[Scene script records]
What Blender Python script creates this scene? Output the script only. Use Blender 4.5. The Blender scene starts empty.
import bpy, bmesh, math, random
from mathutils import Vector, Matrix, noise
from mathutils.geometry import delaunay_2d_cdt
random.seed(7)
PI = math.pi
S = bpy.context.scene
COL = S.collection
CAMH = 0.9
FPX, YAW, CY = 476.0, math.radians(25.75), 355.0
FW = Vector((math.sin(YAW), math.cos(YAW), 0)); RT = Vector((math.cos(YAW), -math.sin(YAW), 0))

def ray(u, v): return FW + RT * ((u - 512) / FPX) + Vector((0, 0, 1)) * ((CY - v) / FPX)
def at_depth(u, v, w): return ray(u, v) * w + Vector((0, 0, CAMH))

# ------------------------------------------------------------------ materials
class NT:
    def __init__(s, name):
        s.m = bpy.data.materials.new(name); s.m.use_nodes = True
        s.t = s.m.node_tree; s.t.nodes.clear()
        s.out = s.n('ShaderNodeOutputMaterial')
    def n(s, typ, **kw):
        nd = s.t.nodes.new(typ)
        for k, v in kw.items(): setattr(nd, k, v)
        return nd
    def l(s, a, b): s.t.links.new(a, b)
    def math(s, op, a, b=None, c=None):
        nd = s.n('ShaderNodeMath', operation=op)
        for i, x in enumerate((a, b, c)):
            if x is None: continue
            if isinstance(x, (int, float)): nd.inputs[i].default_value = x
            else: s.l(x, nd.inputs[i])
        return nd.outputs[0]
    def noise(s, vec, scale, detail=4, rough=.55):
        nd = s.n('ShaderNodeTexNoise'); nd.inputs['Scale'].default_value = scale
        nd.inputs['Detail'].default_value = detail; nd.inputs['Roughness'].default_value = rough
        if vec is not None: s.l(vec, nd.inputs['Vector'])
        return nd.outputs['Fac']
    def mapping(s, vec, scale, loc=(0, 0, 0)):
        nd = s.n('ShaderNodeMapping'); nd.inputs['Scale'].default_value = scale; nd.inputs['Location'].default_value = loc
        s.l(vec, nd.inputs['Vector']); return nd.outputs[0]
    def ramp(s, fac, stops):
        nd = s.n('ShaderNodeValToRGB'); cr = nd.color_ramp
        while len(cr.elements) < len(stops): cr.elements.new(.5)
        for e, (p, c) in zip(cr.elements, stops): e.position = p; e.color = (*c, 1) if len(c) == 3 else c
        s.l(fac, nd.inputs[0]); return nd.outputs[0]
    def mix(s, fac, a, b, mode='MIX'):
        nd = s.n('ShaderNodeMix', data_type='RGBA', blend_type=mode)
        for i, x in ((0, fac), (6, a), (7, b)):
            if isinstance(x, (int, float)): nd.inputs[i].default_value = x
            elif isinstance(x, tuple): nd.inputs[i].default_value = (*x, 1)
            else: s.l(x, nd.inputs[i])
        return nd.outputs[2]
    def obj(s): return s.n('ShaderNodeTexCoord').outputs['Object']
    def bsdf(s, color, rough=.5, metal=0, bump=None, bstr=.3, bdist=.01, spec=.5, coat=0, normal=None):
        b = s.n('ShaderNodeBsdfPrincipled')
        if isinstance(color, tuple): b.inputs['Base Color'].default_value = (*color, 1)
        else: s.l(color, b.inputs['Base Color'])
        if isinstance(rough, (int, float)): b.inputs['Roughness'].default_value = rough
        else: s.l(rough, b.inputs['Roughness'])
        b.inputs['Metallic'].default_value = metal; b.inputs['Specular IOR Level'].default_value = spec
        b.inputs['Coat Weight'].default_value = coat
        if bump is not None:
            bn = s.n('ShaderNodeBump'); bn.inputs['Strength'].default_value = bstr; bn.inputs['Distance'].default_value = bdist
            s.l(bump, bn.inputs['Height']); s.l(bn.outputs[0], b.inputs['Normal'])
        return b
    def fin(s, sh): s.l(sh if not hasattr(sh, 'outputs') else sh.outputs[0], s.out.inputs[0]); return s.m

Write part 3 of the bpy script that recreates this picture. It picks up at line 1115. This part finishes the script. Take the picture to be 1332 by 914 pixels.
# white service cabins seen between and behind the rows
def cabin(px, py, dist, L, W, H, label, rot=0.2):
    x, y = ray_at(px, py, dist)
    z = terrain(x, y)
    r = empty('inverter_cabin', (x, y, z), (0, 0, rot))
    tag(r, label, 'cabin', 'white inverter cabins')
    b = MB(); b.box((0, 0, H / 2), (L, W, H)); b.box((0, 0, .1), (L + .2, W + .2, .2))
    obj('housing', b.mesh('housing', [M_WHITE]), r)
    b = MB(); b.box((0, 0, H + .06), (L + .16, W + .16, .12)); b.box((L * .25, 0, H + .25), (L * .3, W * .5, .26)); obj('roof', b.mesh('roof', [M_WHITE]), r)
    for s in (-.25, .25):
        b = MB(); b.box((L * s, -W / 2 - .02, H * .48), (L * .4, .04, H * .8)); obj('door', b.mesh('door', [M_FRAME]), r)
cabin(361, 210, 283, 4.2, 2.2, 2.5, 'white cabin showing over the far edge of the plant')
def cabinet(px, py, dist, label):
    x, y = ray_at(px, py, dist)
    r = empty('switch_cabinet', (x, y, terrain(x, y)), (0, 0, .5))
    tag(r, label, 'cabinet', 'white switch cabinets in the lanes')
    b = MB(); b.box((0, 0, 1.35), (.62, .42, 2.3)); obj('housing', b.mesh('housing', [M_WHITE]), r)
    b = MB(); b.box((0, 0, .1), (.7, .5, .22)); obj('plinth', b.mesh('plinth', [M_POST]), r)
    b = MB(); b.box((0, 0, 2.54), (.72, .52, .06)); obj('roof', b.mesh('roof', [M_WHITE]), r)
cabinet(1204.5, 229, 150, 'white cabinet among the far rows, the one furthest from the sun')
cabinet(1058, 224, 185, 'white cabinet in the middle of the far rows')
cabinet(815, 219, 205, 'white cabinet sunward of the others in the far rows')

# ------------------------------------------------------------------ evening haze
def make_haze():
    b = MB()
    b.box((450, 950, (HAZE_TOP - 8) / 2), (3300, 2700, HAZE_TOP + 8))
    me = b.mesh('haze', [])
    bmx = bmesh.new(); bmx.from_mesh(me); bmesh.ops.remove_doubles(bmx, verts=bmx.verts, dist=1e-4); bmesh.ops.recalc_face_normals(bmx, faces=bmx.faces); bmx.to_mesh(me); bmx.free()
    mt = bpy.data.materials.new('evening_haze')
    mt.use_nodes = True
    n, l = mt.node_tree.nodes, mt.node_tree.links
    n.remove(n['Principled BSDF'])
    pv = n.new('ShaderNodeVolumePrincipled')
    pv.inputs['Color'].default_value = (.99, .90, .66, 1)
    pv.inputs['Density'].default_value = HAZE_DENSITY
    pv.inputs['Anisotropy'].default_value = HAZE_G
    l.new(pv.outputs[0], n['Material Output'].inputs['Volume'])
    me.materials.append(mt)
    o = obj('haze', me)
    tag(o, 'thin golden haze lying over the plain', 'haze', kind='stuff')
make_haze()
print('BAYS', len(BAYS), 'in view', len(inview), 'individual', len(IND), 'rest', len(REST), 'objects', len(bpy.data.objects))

> [OBJECTIVE] All of the records must be retyped exactly as they are.

> [RESPONSE TO THE TASK]
What Blender Python script creates this scene? Output the script only. Use Blender 4.5. The Blender scene starts empty.
import bpy, bmesh, math, random
from mathutils import Vector, Matrix, noise
from mathutils.geometry import delaunay_2d_cdt
random.seed(7)
PI = math.pi
S = bpy.context.scene
COL = S.collection
CAMH = 0.9
FPX, YAW, CY = 476.0, math.radians(25.75), 355.0
FW = Vector((math.sin(YAW), math.cos(YAW), 0)); RT = Vector((math.cos(YAW), -math.sin(YAW), 0))

def ray(u, v): return FW + RT * ((u - 512) / FPX) + Vector((0, 0, 1)) * ((CY - v) / FPX)
def at_depth(u, v, w): return ray(u, v) * w + Vector((0, 0, CAMH))

# ------------------------------------------------------------------ materials
class NT:
    def __init__(s, name):
        s.m = bpy.data.materials.new(name); s.m.use_nodes = True
        s.t = s.m.node_tree; s.t.nodes.clear()
        s.out = s.n('ShaderNodeOutputMaterial')
    def n(s, typ, **kw):
        nd = s.t.nodes.new(typ)
        for k, v in kw.items(): setattr(nd, k, v)
        return nd
    def l(s, a, b): s.t.links.new(a, b)
    def math(s, op, a, b=None, c=None):
        nd = s.n('ShaderNodeMath', operation=op)
        for i, x in enumerate((a, b, c)):
            if x is None: continue
            if isinstance(x, (int, float)): nd.inputs[i].default_value = x
            else: s.l(x, nd.inputs[i])
        return nd.outputs[0]
    def noise(s, vec, scale, detail=4, rough=.55):
        nd = s.n('ShaderNodeTexNoise'); nd.inputs['Scale'].default_value = scale
        nd.inputs['Detail'].default_value = detail; nd.inputs['Roughness'].default_value = rough
        if vec is not None: s.l(vec, nd.inputs['Vector'])
        return nd.outputs['Fac']
    def mapping(s, vec, scale, loc=(0, 0, 0)):
        nd = s.n('ShaderNodeMapping'); nd.inputs['Scale'].default_value = scale; nd.inputs['Location'].default_value = loc
        s.l(vec, nd.inputs['Vector']); return nd.outputs[0]
    def ramp(s, fac, stops):
        nd = s.n('ShaderNodeValToRGB'); cr = nd.color_ramp
        while len(cr.elements) < len(stops): cr.elements.new(.5)
        for e, (p, c) in zip(cr.elements, stops): e.position = p; e.color = (*c, 1) if len(c) == 3 else c
        s.l(fac, nd.inputs[0]); return nd.outputs[0]
    def mix(s, fac, a, b, mode='MIX'):
        nd = s.n('ShaderNodeMix', data_type='RGBA', blend_type=mode)
        for i, x in ((0, fac), (6, a), (7, b)):
            if isinstance(x, (int, float)): nd.inputs[i].default_value = x
            elif isinstance(x, tuple): nd.inputs[i].default_value = (*x, 1)
            else: s.l(x, nd.inputs[i])
        return nd.outputs[2]
    def obj(s): return s.n('ShaderNodeTexCoord').outputs['Object']
    def bsdf(s, color, rough=.5, metal=0, bump=None, bstr=.3, bdist=.01, spec=.5, coat=0, normal=None):
        b = s.n('ShaderNodeBsdfPrincipled')
        if isinstance(color, tuple): b.inputs['Base Color'].default_value = (*color, 1)
        else: s.l(color, b.inputs['Base Color'])
        if isinstance(rough, (int, float)): b.inputs['Roughness'].default_value = rough
        else: s.l(rough, b.inputs['Roughness'])
        b.inputs['Metallic'].default_value = metal; b.inputs['Specular IOR Level'].default_value = spec
        b.inputs['Coat Weight'].default_value = coat
        if bump is not None:
            bn = s.n('ShaderNodeBump'); bn.inputs['Strength'].default_value = bstr; bn.inputs['Distance'].default_value = bdist
            s.l(bump, bn.inputs['Height']); s.l(bn.outputs[0], b.inputs['Normal'])
        return b
    def fin(s, sh): s.l(sh if not hasattr(sh, 'outputs') else sh.outputs[0], s.out.inputs[0]); return s.m

Write part 3 of the bpy script that recreates this picture. It picks up at line 1115. This part finishes the script. Take the picture to be 1332 by 914 pixels.
# white service cabins seen between and behind the rows
def cabin(px, py, dist, L, W, H, label, rot=0.2):
    x, y = ray_at(px, py, dist)
    z = terrain(x, y)
    r = empty('inverter_cabin', (x, y, z), (0, 0, rot))
    tag(r, label, 'cabin', 'white inverter cabins')
    b = MB(); b.box((0, 0, H / 2), (L, W, H)); b.box((0, 0, .1), (L + .2, W + .2, .2))
    obj('housing', b.mesh('housing', [M_WHITE]), r)
    b = MB(); b.box((0, 0, H + .06), (L + .16, W + .16, .12)); b.box((L * .25, 0, H + .25), (L * .3, W * .5, .26)); obj('roof', b.mesh('roof', [M_WHITE]), r)
    for s in (-.25, .25):
        b = MB(); b.box((L * s, -W / 2 - .02, H * .48), (L * .4, .04, H * .8)); obj('door', b.mesh('door', [M_FRAME]), r)
cabin(361, 210, 283, 4.2, 2.2, 2.5, 'white cabin showing over the far edge of the plant')
def cabinet(px, py, dist, label):
    x, y = ray_at(px, py, dist)
    r = empty('switch_cabinet', (x, y, terrain(x, y)), (0, 0, .5))
    tag(r, label, 'cabinet', 'white switch cabinets in the lanes')
    b = MB(); b.box((0, 0, 1.35), (.62, .42, 2.3)); obj('housing', b.mesh('housing', [M_WHITE]), r)
    b = MB(); b.box((0, 0, .1), (.7, .5, .22)); obj('plinth', b.mesh('plinth', [M_POST]), r)
    b = MB(); b.box((0, 0, 2.54), (.72, .52, .06)); obj('roof', b.mesh('roof', [M_WHITE]), r)
cabinet(1204.5, 229, 150, 'white cabinet among the far rows, the one furthest from the sun')
cabinet(1058, 224, 185, 'white cabinet in the middle of the far rows')
cabinet(815, 219, 205, 'white cabinet sunward of the others in the far rows')

# ------------------------------------------------------------------ evening haze
def make_haze():
    b = MB()
    b.box((450, 950, (HAZE_TOP - 8) / 2), (3300, 2700, HAZE_TOP + 8))
    me = b.mesh('haze', [])
    bmx = bmesh.new(); bmx.from_mesh(me); bmesh.ops.remove_doubles(bmx, verts=bmx.verts, dist=1e-4); bmesh.ops.recalc_face_normals(bmx, faces=bmx.faces); bmx.to_mesh(me); bmx.free()
    mt = bpy.data.materials.new('evening_haze')
    mt.use_nodes = True
    n, l = mt.node_tree.nodes, mt.node_tree.links
    n.remove(n['Principled BSDF'])
    pv = n.new('ShaderNodeVolumePrincipled')
    pv.inputs['Color'].default_value = (.99, .90, .66, 1)
    pv.inputs['Density'].default_value = HAZE_DENSITY
    pv.inputs['Anisotropy'].default_value = HAZE_G
    l.new(pv.outputs[0], n['Material Output'].inputs['Volume'])
    me.materials.append(mt)
    o = obj('haze', me)
    tag(o, 'thin golden haze lying over the plain', 'haze', kind='stuff')
make_haze()
print('BAYS', len(BAYS), 'in view', len(inview), 'individual', len(IND), 'rest', len(REST), 'objects', len(bpy.data.objects))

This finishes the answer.